[Begin Supplied material]

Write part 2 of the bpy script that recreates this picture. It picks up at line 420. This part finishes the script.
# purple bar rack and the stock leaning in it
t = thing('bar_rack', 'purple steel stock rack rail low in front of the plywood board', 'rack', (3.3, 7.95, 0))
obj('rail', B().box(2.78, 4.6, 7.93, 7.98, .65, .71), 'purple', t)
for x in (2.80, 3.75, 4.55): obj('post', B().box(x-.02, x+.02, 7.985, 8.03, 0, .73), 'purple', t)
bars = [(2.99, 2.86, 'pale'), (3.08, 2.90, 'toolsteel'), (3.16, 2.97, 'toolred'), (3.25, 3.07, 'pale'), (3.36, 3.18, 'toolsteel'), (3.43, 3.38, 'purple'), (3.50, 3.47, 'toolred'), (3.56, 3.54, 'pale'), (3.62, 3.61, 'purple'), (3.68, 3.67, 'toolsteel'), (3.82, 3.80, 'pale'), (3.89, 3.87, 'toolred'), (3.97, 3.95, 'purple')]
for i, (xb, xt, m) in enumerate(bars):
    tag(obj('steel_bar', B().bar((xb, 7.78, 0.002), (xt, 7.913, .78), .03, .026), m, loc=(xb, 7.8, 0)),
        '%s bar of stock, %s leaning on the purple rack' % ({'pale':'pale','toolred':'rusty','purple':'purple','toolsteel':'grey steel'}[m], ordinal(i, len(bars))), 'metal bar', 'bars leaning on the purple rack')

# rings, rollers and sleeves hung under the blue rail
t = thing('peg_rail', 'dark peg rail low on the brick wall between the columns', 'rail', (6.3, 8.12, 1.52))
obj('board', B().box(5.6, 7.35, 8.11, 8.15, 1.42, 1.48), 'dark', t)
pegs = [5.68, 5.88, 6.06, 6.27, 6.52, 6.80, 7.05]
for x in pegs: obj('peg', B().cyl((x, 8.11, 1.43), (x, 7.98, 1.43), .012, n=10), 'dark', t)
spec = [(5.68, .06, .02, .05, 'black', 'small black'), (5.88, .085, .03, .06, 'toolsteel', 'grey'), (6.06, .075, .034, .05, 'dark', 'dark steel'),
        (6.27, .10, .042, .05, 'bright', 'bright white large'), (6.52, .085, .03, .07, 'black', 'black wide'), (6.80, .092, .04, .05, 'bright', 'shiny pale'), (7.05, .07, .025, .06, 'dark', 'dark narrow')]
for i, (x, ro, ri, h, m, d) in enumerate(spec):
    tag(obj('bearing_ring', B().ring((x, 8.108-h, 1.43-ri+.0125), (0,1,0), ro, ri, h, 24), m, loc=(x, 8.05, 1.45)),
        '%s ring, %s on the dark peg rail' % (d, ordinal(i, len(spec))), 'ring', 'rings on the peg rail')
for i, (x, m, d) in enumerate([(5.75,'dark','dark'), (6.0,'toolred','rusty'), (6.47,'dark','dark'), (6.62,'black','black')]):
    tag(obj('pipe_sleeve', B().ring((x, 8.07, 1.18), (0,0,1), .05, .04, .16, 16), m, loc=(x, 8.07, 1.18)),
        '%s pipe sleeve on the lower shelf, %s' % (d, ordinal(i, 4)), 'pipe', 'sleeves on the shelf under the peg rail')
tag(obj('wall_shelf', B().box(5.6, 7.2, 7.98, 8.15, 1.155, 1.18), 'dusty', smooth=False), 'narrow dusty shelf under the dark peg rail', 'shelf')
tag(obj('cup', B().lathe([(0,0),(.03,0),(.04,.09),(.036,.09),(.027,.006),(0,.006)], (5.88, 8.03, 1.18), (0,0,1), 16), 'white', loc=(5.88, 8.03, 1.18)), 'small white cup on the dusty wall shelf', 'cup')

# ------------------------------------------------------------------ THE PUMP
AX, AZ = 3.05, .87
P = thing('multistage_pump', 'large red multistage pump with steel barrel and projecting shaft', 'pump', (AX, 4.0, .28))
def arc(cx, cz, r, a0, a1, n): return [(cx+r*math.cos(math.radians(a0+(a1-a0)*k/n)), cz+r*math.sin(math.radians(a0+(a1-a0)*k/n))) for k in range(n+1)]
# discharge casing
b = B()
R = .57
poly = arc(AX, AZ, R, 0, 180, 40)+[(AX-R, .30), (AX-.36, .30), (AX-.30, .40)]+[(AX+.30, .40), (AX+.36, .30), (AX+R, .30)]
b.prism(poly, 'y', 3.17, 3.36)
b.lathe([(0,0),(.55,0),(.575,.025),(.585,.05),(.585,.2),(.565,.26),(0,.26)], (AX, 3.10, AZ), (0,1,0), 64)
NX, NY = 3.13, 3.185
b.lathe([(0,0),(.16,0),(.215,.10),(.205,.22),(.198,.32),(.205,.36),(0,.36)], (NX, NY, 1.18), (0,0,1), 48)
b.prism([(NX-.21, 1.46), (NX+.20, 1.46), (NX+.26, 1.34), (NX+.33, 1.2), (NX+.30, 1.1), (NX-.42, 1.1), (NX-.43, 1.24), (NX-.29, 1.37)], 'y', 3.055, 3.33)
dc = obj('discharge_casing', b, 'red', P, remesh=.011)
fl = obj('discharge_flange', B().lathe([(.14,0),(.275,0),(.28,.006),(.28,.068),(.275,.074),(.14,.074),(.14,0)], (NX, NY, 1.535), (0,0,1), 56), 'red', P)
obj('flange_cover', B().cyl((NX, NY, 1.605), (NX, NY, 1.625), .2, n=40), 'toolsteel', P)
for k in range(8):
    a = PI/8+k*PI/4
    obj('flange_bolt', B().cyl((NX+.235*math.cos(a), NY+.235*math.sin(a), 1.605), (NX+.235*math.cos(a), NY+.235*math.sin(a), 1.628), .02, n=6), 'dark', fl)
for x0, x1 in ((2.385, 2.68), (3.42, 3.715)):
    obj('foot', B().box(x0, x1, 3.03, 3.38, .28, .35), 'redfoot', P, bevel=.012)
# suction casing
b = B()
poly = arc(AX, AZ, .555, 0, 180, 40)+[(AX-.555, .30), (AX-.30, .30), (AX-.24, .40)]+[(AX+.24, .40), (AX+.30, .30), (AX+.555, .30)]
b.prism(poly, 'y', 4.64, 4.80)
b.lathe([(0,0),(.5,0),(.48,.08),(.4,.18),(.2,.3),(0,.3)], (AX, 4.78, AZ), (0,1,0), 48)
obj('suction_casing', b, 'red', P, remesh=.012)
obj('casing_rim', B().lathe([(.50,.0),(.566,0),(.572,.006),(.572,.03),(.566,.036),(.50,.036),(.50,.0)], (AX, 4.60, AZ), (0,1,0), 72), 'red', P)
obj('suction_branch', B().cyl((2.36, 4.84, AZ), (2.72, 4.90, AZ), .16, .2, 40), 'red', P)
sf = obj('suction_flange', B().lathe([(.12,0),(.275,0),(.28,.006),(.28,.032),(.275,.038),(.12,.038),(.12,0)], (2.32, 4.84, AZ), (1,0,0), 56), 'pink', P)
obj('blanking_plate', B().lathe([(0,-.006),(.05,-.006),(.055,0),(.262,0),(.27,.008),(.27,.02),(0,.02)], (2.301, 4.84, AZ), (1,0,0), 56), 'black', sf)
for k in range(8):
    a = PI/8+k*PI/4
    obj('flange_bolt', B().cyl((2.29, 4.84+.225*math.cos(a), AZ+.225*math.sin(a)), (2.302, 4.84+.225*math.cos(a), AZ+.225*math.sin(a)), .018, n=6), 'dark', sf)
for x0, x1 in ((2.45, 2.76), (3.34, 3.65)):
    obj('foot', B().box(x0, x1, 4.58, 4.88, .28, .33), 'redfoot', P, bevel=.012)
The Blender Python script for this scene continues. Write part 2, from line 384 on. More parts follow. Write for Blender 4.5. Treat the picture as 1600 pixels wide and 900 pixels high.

[End Supplied material]
[Begin Supplied material]

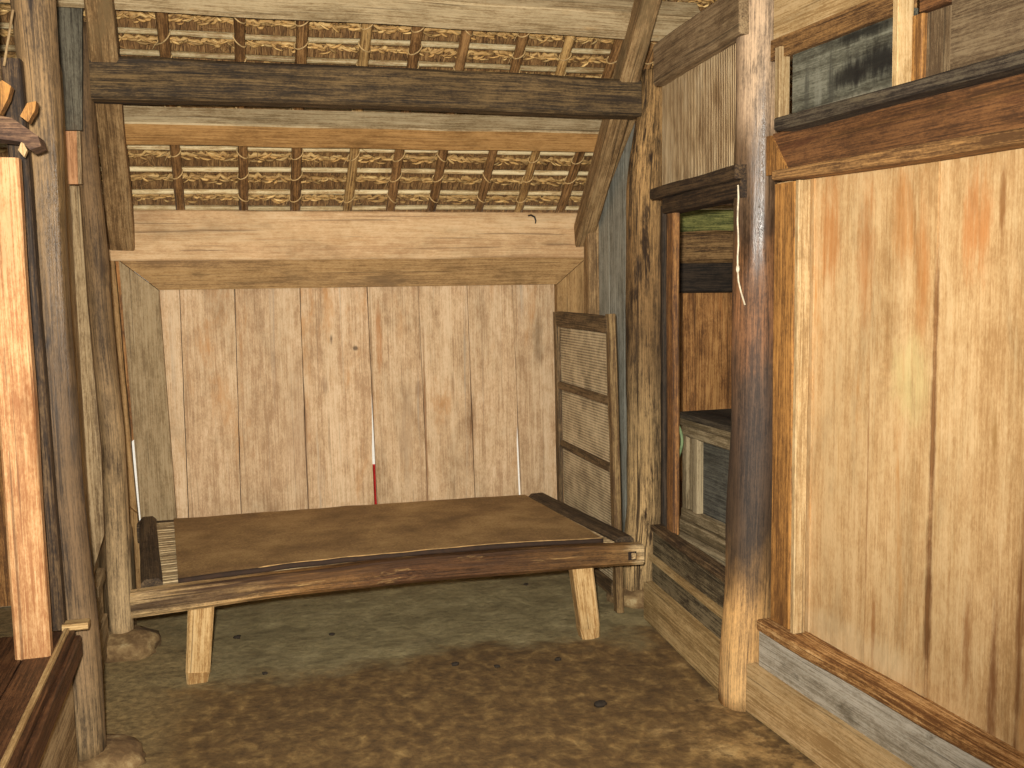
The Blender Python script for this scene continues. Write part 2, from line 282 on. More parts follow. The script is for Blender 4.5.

[End Supplied material]

Search the data for the string "picture" and copy each line where it appears.

▸ **Reply to the task**:
Write part 2 of the bpy script that recreates this picture. It picks up at line 420. This part finishes the script.
The Blender Python script for this scene continues. Write part 2, from line 384 on. More parts follow. Write for Blender 4.5. Treat the picture as 1600 pixels wide and 900 pixels high.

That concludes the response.